CEP

As new digitalized products and services are offered in the business-to business and business-to-consumer markets, companies have an opportunity to transform their customer interactions by taking advantage of real-time data analysis. Businesses offering digitalized products, such as OTT streaming video, have been pursuing Complex Event Processing (CEP) systems to help them create a better experience for customers through enhanced personalization. This helps to increase wallet share and reduce customer churn.

What Is Complex Event Processing?

Complex Event Processing—sometimes also referred to as “streaming analytics”—gathers and analyzes data from many sources throughout the enterprise, in order to make real-time decisions. According to Stanford’s CEP expert, David Luckham, “an event is an object that represents or records an activity that happens.” Examples of individual transactional events could include issuing a purchase order, placing an online order, receiving a confirmation email, and later receiving a shipping notice and a bill.

CEP processes billions of transactions per second. As implied by the word “complex”, CEP systems aren’t looking at one event at a time or single events in isolation. Instead, these systems identify complex patterns in the event cloud using real-time analytics, rate their significance and make decisions based on a rules-based engine, and then trigger other sequences of events. For example, in the financial world, CEP is used for transaction security—a suspicious pattern of purchases will shut down a credit card account until the customer can be reached for verification.

In a digitalized world, businesses need to bring products to market quickly and have the ability to monetize data into valuable opportunities through real-time analytics.
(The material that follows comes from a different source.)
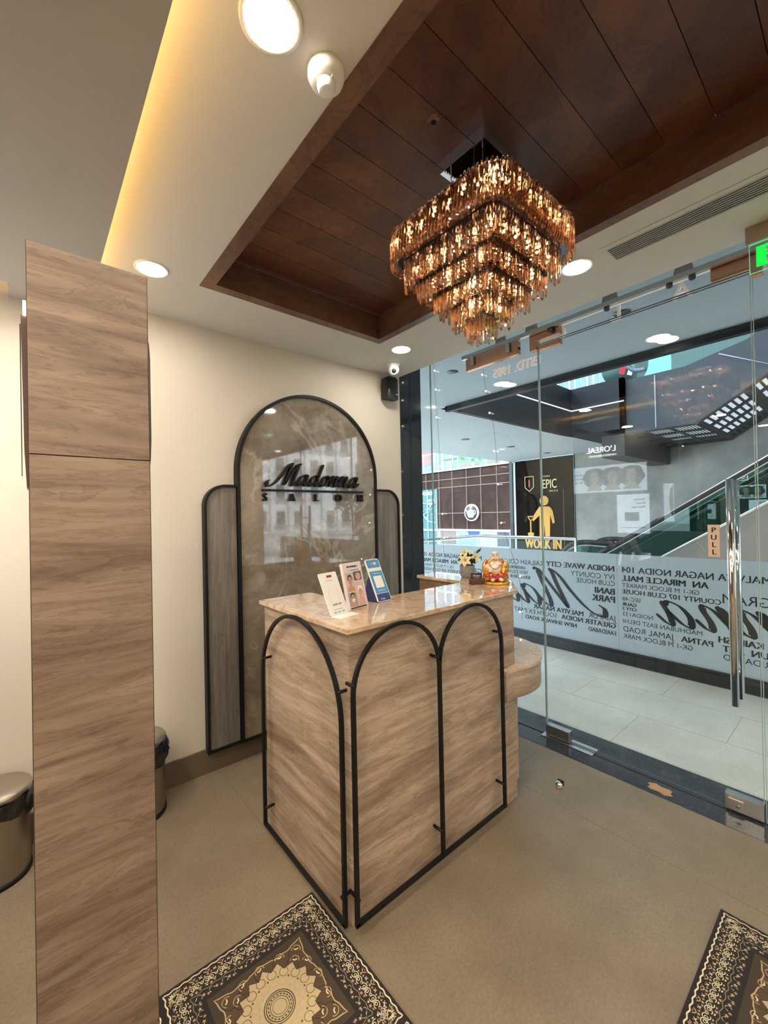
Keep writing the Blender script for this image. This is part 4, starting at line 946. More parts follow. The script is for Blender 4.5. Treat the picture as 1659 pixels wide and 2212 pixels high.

CEP helps businesses automate very complex processes, so that real-time interactions with customer-facing systems can be automated, yet highly intelligent. This is particularly critical for the success of companies that provide cloud solutions, digital entertainment and media, communications services, and Internet of Things (IoT) products.

Why Is CEP Important?

According to Research and Markets, the global CEP market is poised for phenomenal growth—“from $1.41 Billion in 2015 to $5.12 Billion in 2020, at a CAGR of 29.41% during the period 2015 to 2020.” CEP enables businesses to add many layers of personalization into the customer experience. Based on real-time analytics of the event cloud, CEP can trigger decisions about which offers a customer is most likely to accept, when to present those offers, and through what channel.

Let’s take an example based on a streaming OTT digital service. Based on past usage data as well as dynamic customer profiles, CEP can determine that a customer who is a teacher and has children at home will purchase more pay-per-view movies through their streaming service during spring break, when school is out. This could create an opportunity to offer a new product—perhaps an all-you-can-stream pass for the week, or a discount if the customer purchases more than five movies that week. In a b-2-b scenario, it might involve asking business customers if they need to bump up data plans to during March Madness to provide additional bandwidth for users sneaking a peek at the game.

CEP also helps enable companies deploy digital freemiums to allow customers to try before they buy. From apps that work with IoT enabled products, to streaming digital services, CEP powers the ability to give customers a limited-functionality version of a product or service, and then instantly switch them to the full-featured product upon customer request.

This ability to deeply personalize the customer experience earns customer respect and reduces customer churn. The customer experience evokes the feeling that the provider “just knows” exactly what the customer needs and wants—and when they want it. It’s powerful stuff for building long term, profitable customer relationships.

How Does a Revenue Management Platform Add to the Value of CEP?

Revenue and subscription management—including the ability to process complex, usage-based billing scenarios—is a critical adjunct to CEP. As the CEP system interacts with the customer and makes real-time ratings and decisions about offers, an integrated revenue management platform, such as TRACT, is needed to maximize both revenue and operational efficiency.

Through its rich API and webhook library, TRACT can integrate with CEP systems to provision digital products, subscriptions, and usage-based offerings. The action framework in TRACT can trigger monetizable events, based on webhooks called from the CEP system. This enables businesses with integrated CEP and agile monetization platforms to leverage usage data to find additional cross-sell and up-sell opportunities, optimizing the match between customer needs and service offerings which helps to reduce customer churn.

Using the example of freemium offers, CEP would rate real-time customer interactions to make decisions about the best upsell offers to present. As the customer accepted an offer, TRACT would monetize the event by provisioning the desired subscription or feature package and billing the customer for the correct amount of usage. In this way, TRACT and CEP can achieve more together, in terms of personalization and monetizing opportunity, than either platform would accomplish on its own.

Every one of the monetizable events triggered is based on real-time analytics. These processes are fully automated, with the API integration completely eliminating the need for swivel chair data entry. Businesses can add best-of-breed adjunct billing to CEP and incorporate them into the IT stack. Used together, CEP and agile monetization automation powers intelligent, real-time customer interaction that maximizes efficiency and profitability while enhancing customer service.